* _PROBLEM STATEMENT_: Give back, unchanged, the line with "Keep writing the", the line with "curb('kerb',[(p.x,p.y) for p in reversed(il)])", and every line between them, and no other line.

* _EXERCISE MATERIALS_:
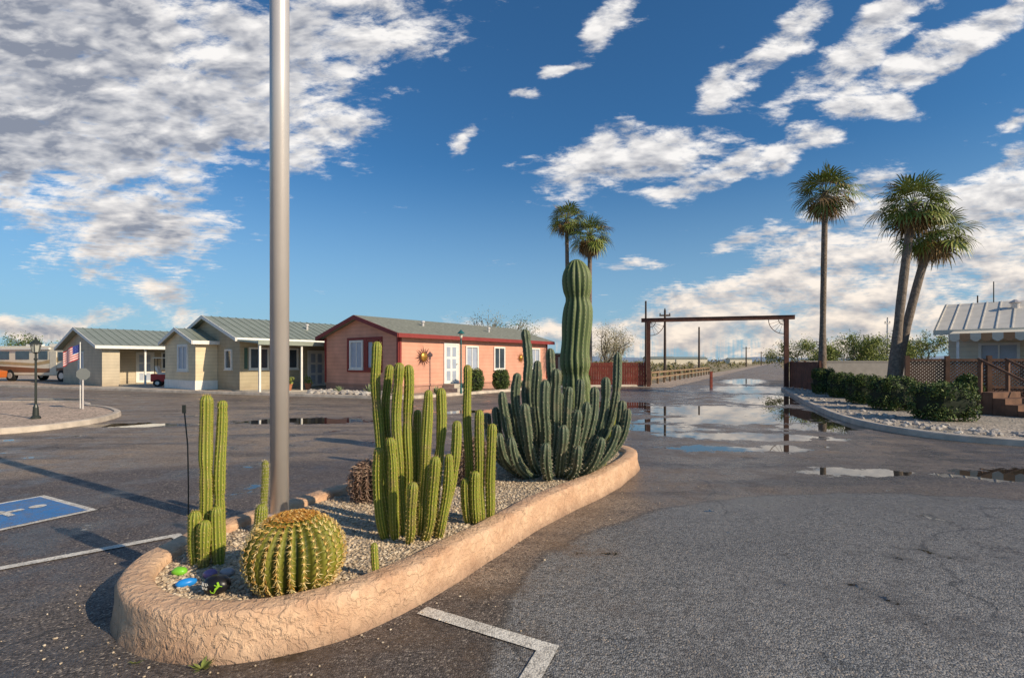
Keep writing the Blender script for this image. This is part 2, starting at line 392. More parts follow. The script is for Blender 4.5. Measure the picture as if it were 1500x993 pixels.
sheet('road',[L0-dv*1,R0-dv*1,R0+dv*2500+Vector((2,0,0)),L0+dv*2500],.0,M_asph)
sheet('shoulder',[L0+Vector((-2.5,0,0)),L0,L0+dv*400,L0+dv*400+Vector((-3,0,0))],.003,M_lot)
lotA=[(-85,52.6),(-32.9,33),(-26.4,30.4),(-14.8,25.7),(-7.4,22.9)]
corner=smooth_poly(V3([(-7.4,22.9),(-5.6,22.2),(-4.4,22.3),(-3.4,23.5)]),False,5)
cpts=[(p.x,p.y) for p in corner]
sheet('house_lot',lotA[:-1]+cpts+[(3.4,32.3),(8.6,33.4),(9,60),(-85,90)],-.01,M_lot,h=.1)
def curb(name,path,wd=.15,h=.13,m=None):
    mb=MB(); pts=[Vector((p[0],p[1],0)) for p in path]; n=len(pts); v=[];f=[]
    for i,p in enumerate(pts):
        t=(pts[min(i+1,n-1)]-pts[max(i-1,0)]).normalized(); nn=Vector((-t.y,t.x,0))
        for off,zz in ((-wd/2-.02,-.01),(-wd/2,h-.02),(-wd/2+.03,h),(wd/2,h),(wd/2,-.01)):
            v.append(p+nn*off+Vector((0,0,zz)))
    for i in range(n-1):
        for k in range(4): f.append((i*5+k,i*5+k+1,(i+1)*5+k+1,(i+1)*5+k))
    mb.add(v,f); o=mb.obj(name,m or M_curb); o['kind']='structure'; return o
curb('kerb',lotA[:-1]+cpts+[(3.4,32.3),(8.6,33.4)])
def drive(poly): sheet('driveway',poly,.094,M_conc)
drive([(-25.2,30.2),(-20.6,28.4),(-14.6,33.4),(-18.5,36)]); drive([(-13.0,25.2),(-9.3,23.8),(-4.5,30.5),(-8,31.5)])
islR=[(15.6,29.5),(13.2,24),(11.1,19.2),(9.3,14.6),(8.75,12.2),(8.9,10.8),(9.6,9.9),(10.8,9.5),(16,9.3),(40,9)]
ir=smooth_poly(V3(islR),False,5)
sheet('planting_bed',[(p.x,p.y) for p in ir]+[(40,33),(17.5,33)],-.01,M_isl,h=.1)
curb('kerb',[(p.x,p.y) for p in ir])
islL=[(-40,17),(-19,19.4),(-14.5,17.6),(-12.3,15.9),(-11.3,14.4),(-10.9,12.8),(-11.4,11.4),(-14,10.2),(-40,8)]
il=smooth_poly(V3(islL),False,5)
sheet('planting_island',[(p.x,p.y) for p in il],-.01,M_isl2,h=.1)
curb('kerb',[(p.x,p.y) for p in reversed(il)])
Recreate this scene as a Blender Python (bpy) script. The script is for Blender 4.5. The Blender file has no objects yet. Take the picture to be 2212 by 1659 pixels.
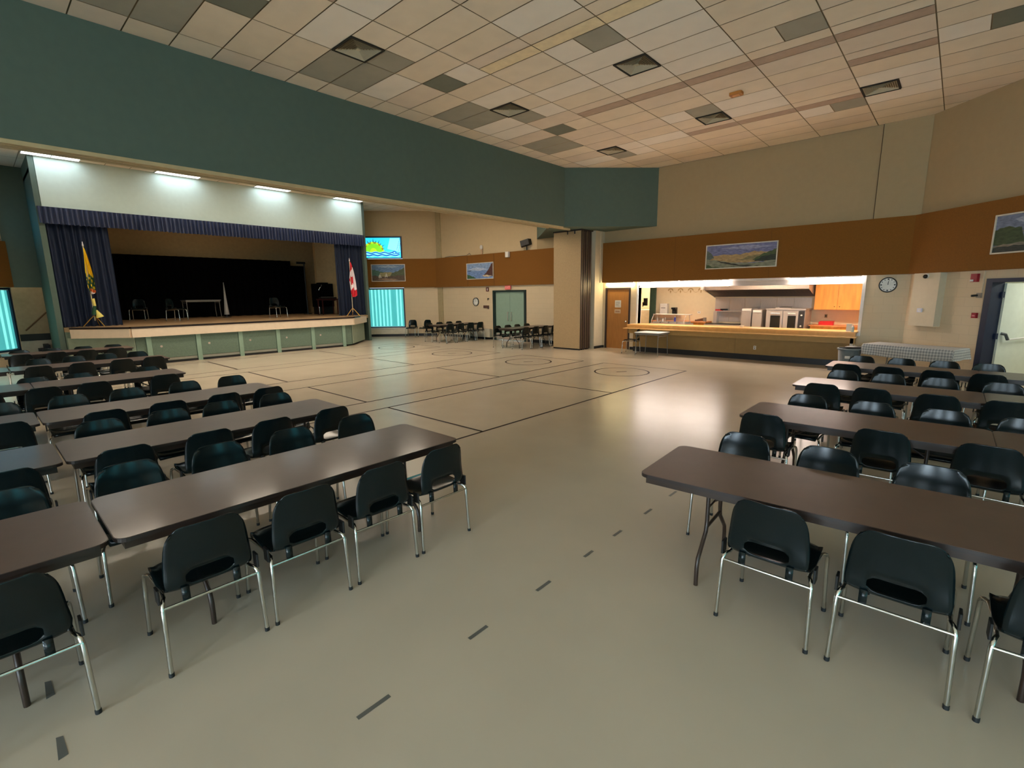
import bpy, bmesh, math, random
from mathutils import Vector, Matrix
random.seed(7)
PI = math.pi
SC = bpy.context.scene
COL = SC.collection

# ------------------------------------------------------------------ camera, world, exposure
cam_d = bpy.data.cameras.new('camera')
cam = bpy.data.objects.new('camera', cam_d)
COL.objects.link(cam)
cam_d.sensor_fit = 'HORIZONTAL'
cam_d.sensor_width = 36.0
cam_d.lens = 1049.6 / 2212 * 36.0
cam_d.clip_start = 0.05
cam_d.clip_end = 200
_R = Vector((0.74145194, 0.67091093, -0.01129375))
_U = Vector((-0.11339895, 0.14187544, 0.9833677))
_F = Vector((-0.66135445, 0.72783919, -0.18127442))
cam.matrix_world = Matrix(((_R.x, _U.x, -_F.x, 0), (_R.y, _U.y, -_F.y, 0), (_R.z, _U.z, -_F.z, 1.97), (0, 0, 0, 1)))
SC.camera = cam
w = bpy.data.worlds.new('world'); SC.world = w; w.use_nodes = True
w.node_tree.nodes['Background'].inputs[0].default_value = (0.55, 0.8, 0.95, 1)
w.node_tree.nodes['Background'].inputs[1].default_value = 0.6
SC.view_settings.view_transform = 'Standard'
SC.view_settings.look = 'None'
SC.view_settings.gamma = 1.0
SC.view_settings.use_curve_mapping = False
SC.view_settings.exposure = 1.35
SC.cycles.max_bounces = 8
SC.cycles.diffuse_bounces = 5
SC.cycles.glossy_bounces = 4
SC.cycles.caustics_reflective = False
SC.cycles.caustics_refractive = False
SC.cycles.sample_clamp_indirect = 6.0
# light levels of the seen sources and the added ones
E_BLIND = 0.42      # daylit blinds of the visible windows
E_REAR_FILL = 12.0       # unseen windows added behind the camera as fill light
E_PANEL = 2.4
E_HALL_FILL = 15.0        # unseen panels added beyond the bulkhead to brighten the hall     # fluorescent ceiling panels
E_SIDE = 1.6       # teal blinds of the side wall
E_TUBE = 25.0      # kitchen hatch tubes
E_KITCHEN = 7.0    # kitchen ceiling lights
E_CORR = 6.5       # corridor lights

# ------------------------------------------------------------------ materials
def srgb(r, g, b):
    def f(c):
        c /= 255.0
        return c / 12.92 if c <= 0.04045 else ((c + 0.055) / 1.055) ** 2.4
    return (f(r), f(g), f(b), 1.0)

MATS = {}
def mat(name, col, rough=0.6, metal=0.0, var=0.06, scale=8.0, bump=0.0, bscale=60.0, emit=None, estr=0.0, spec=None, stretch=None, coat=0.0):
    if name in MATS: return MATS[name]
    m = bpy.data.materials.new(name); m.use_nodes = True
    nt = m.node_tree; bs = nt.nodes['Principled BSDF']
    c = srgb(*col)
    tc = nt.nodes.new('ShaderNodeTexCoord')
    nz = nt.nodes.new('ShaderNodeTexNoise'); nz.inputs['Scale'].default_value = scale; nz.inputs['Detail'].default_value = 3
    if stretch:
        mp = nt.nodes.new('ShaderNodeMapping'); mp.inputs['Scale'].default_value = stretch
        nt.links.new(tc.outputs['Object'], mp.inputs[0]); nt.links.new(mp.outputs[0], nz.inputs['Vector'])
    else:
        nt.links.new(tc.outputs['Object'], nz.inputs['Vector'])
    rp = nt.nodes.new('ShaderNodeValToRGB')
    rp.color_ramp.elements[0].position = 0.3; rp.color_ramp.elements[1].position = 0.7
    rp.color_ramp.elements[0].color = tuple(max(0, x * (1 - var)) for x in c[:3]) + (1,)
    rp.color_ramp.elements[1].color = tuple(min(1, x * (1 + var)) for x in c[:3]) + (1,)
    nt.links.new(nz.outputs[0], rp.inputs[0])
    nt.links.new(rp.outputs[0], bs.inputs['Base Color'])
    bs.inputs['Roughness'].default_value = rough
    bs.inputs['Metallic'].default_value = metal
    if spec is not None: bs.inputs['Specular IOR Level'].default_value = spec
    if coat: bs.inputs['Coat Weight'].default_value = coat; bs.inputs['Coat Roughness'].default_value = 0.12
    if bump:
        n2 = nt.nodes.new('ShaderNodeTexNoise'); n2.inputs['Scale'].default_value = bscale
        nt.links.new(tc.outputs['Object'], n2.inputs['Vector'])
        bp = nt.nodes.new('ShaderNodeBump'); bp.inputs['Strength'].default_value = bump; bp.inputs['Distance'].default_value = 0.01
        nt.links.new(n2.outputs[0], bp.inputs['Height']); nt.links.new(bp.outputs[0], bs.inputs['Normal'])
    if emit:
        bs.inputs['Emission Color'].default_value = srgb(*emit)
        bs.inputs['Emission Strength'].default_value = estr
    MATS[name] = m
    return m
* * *
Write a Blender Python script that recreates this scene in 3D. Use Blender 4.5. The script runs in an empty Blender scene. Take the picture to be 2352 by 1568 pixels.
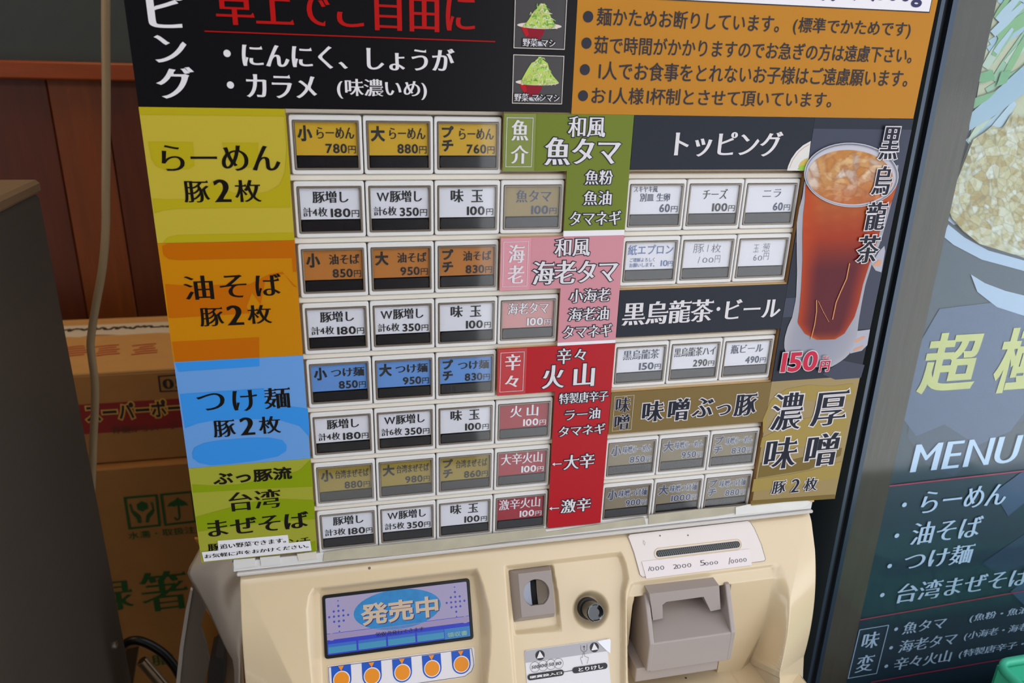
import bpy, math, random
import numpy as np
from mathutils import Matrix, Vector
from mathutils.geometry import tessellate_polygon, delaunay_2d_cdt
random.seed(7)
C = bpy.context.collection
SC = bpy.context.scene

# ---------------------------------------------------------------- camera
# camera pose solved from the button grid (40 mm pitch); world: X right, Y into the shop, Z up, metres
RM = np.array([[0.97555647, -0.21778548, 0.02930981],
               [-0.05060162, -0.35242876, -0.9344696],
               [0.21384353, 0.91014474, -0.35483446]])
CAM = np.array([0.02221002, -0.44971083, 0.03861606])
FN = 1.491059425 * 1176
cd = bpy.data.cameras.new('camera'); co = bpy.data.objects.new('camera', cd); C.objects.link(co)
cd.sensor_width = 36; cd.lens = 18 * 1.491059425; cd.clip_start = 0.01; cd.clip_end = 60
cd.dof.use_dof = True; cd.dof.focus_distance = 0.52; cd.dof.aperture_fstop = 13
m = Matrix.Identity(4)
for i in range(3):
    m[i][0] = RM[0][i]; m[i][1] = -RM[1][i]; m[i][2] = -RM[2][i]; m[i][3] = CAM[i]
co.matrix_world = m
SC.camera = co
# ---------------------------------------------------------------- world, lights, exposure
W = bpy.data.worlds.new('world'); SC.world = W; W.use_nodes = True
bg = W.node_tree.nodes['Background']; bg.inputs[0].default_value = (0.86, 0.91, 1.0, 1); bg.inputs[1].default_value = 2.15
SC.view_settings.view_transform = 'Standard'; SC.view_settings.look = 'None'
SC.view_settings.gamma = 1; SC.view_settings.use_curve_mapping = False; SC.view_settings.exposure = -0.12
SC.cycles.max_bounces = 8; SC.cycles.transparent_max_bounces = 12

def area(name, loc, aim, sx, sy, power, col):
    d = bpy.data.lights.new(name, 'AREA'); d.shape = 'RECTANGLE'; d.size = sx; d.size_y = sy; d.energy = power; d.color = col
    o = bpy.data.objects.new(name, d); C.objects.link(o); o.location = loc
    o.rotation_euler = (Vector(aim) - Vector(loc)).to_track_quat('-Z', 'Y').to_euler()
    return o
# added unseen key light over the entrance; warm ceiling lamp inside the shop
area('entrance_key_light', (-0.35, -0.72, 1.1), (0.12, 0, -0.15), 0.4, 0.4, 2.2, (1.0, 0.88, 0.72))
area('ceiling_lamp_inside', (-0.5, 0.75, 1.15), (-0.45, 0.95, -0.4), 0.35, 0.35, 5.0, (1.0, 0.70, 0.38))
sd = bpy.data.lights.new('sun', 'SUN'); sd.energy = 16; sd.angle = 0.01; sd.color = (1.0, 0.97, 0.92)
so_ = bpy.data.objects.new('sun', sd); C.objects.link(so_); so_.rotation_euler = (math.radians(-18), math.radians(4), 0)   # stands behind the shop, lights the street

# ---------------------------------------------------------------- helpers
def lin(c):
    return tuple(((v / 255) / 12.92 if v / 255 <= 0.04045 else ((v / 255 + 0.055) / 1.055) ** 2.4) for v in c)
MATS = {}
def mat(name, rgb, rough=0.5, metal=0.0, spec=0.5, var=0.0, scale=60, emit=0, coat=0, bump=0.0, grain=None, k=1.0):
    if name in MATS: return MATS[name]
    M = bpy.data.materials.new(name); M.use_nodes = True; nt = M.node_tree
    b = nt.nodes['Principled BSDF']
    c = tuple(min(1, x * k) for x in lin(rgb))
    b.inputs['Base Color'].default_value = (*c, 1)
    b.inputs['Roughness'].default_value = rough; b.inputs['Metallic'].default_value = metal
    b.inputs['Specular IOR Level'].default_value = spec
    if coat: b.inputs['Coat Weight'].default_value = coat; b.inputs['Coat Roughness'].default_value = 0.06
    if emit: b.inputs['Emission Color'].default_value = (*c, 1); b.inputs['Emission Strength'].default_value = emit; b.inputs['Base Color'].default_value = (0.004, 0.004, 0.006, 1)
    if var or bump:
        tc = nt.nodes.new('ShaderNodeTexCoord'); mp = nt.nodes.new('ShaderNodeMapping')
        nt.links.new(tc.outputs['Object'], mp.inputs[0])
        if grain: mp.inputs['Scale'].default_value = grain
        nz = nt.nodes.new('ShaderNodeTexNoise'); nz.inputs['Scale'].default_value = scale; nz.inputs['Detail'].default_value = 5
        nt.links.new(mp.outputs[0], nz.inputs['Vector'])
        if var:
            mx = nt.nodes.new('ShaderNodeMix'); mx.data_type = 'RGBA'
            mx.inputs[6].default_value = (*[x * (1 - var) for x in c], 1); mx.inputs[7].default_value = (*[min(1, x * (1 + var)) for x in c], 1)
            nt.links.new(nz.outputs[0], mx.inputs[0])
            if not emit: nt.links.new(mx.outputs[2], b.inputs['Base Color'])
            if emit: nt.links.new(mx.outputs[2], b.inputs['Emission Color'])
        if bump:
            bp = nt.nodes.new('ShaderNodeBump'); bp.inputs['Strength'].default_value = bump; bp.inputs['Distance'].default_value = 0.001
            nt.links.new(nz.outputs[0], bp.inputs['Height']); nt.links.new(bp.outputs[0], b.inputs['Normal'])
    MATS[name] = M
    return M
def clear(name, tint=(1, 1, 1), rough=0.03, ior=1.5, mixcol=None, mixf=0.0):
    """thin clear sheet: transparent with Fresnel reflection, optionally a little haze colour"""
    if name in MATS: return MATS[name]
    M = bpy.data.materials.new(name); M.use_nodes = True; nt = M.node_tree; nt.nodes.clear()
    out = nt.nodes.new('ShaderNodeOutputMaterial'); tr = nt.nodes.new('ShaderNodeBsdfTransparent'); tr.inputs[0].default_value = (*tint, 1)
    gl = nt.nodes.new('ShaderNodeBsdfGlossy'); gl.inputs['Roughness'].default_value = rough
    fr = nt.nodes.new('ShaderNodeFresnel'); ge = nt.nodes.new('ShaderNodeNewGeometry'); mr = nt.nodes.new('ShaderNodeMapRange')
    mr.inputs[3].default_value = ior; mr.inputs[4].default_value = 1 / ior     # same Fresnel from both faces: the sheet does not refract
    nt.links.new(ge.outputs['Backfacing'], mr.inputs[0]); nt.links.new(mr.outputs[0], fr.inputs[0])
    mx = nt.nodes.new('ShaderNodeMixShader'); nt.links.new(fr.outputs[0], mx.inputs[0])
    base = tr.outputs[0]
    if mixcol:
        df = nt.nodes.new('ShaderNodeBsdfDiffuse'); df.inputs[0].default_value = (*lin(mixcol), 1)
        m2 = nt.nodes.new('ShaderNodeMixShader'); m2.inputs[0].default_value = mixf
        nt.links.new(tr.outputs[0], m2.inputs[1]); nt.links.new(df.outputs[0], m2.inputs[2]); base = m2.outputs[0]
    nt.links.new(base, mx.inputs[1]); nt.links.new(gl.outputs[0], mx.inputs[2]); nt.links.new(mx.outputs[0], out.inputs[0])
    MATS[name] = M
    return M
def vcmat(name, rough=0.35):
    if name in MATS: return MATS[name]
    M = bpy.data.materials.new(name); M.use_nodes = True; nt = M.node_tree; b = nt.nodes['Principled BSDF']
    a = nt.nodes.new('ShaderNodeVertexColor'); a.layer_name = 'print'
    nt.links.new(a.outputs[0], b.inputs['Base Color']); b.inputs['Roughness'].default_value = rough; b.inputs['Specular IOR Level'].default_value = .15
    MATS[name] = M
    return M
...
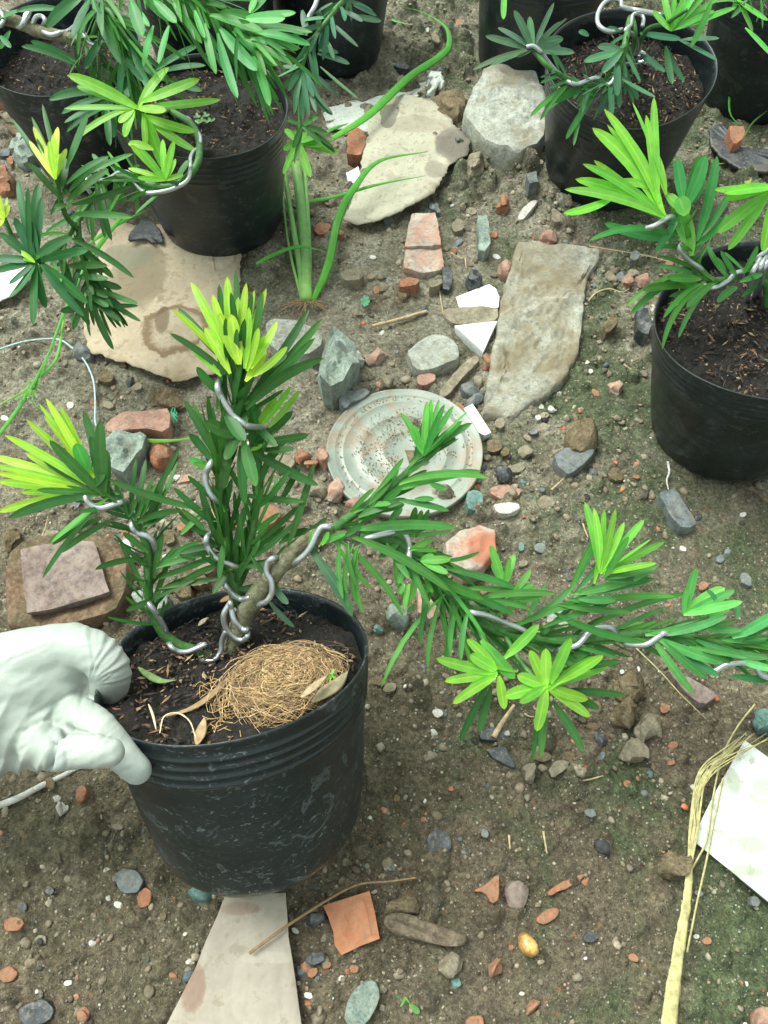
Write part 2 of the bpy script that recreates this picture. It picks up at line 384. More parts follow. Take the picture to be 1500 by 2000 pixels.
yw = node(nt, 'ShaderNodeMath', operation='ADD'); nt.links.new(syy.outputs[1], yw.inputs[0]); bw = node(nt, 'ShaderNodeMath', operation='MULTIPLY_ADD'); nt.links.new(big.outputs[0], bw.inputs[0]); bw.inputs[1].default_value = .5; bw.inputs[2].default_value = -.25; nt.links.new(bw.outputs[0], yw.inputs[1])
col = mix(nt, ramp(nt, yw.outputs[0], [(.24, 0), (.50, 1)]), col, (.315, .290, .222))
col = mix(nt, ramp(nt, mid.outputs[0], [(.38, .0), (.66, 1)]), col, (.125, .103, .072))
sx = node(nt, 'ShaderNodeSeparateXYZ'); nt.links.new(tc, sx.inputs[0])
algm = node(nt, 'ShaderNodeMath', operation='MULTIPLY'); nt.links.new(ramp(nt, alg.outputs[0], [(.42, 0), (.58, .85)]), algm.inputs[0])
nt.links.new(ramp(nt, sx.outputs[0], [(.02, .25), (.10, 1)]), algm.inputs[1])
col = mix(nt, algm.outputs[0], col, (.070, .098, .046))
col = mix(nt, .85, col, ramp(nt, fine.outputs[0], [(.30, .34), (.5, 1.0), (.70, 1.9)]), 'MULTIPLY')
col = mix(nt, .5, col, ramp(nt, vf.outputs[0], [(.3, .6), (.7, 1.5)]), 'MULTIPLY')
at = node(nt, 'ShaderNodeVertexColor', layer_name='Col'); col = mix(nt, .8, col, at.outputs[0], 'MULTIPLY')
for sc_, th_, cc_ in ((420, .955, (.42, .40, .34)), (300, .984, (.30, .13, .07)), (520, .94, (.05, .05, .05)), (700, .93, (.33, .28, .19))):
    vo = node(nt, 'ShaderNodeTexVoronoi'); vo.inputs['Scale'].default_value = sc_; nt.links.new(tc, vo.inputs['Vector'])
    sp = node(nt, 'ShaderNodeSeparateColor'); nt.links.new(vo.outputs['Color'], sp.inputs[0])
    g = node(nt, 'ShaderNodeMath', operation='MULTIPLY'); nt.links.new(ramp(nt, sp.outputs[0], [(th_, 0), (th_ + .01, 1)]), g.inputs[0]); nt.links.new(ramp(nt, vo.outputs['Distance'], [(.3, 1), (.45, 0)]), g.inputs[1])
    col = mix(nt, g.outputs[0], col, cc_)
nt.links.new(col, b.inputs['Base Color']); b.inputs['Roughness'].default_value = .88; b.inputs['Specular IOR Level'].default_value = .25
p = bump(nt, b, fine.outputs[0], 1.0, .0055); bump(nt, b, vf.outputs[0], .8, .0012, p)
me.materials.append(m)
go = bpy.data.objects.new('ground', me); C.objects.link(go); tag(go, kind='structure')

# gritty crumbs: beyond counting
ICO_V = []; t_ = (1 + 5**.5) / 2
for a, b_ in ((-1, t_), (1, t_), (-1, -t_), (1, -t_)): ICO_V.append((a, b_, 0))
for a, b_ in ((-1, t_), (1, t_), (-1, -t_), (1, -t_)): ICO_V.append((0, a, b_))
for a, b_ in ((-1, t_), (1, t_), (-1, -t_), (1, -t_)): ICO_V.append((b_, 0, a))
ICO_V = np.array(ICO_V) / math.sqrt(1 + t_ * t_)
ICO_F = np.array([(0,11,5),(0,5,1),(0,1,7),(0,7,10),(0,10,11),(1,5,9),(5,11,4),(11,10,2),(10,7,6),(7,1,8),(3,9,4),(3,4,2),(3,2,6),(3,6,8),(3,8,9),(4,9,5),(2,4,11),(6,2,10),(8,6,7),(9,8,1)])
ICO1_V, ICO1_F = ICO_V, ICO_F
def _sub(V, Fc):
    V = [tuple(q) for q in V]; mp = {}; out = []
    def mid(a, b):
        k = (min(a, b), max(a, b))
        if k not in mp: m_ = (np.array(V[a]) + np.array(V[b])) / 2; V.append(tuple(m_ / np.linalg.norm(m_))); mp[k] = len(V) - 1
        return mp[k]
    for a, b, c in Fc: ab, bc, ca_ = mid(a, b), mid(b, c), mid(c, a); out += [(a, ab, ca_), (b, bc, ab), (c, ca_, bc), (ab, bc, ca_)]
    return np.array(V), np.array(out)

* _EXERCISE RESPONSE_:
Keep writing the Blender script for this image. This is part 2, starting at line 392. More parts follow. The script is for Blender 4.5. Measure the picture as if it were 1500x993 pixels.
sheet('road',[L0-dv*1,R0-dv*1,R0+dv*2500+Vector((2,0,0)),L0+dv*2500],.0,M_asph)
sheet('shoulder',[L0+Vector((-2.5,0,0)),L0,L0+dv*400,L0+dv*400+Vector((-3,0,0))],.003,M_lot)
lotA=[(-85,52.6),(-32.9,33),(-26.4,30.4),(-14.8,25.7),(-7.4,22.9)]
corner=smooth_poly(V3([(-7.4,22.9),(-5.6,22.2),(-4.4,22.3),(-3.4,23.5)]),False,5)
cpts=[(p.x,p.y) for p in corner]
sheet('house_lot',lotA[:-1]+cpts+[(3.4,32.3),(8.6,33.4),(9,60),(-85,90)],-.01,M_lot,h=.1)
def curb(name,path,wd=.15,h=.13,m=None):
    mb=MB(); pts=[Vector((p[0],p[1],0)) for p in path]; n=len(pts); v=[];f=[]
    for i,p in enumerate(pts):
        t=(pts[min(i+1,n-1)]-pts[max(i-1,0)]).normalized(); nn=Vector((-t.y,t.x,0))
        for off,zz in ((-wd/2-.02,-.01),(-wd/2,h-.02),(-wd/2+.03,h),(wd/2,h),(wd/2,-.01)):
            v.append(p+nn*off+Vector((0,0,zz)))
    for i in range(n-1):
        for k in range(4): f.append((i*5+k,i*5+k+1,(i+1)*5+k+1,(i+1)*5+k))
    mb.add(v,f); o=mb.obj(name,m or M_curb); o['kind']='structure'; return o
curb('kerb',lotA[:-1]+cpts+[(3.4,32.3),(8.6,33.4)])
def drive(poly): sheet('driveway',poly,.094,M_conc)
drive([(-25.2,30.2),(-20.6,28.4),(-14.6,33.4),(-18.5,36)]); drive([(-13.0,25.2),(-9.3,23.8),(-4.5,30.5),(-8,31.5)])
islR=[(15.6,29.5),(13.2,24),(11.1,19.2),(9.3,14.6),(8.75,12.2),(8.9,10.8),(9.6,9.9),(10.8,9.5),(16,9.3),(40,9)]
ir=smooth_poly(V3(islR),False,5)
sheet('planting_bed',[(p.x,p.y) for p in ir]+[(40,33),(17.5,33)],-.01,M_isl,h=.1)
curb('kerb',[(p.x,p.y) for p in ir])
islL=[(-40,17),(-19,19.4),(-14.5,17.6),(-12.3,15.9),(-11.3,14.4),(-10.9,12.8),(-11.4,11.4),(-14,10.2),(-40,8)]
il=smooth_poly(V3(islL),False,5)
sheet('planting_island',[(p.x,p.y) for p in il],-.01,M_isl2,h=.1)
curb('kerb',[(p.x,p.y) for p in reversed(il)])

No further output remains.